I’m going to begin today with a bold claim: Being an applied statistician is a lot like being an ethnographer.
I say this both based upon years of experience working in collaborative projects and consulting and based on my experience studying ethnography. (Recall: before my PhD in statistics, I started and quit a PhD in sociology).
Very often a question asked is not the ‘real’ question at hand. Typically, the person asking has a sense of the problem, but may not know exactly how to ask the question.
For this reason, I like to ask people to back up, tell me more about their project, and then I ask them a lot of questions. I assume that it’s not straightforward – figuring out their question is a puzzle in and of itself.
A question is never really in the abstract. There are always constraints – some resource driven, and some socially determined. You have to elicit these as well – and some of them may be unspoken.
One constraint is disciplinary norms. As I showed earlier this week, economists like to use CRVE, while sociologists like to use MLMs. They both ‘get the job done’ in terms of taking into account clustering, but the approach – what is signal, what is noise – is different.
To be clear: I’m not saying your job is to reify norms. But they need to be acknowledged, as they affect how the person will need to write about their work.
Another constraint is what the person – and their team – knows how to do themselves. What software do they use? What methods are they familiar with? You simply can’t provide an answer without also providing a means to getting between here and there.

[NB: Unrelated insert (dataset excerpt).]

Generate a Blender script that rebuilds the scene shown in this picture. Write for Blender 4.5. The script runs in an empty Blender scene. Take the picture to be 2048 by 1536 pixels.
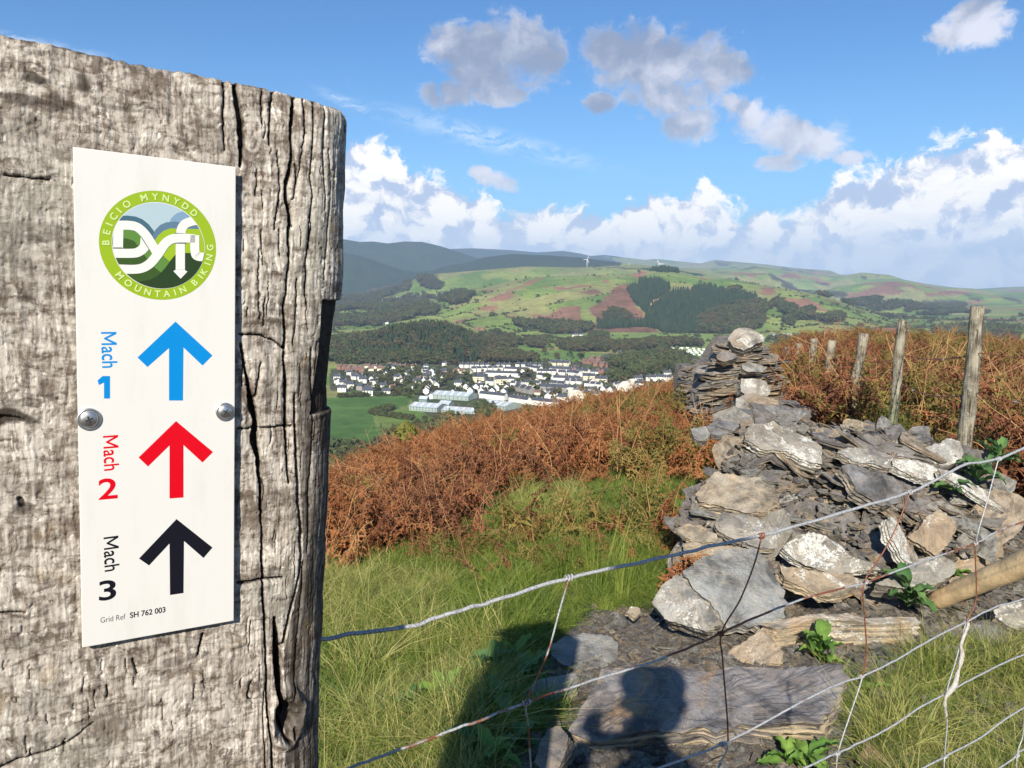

Finally, very often the job of a statistical consultant is to be an ‘outsider.’ As an outsider, it’s ok for me to ask a lot of questions. Much of the work is more about ‘thinking statistically’ than modeling or calculation.
For example, what are the goals of the project, the questions guiding the research? What is the study design? Why are you using this model and not another?
In summary: Like an ethnographer, be curious, listen carefully, and observe.
Try to really being intellectually engaged with the work – ask a lot of questions, think carefully about what is possible, and help them. Remember that statistics is one part of science, but not the whole of it.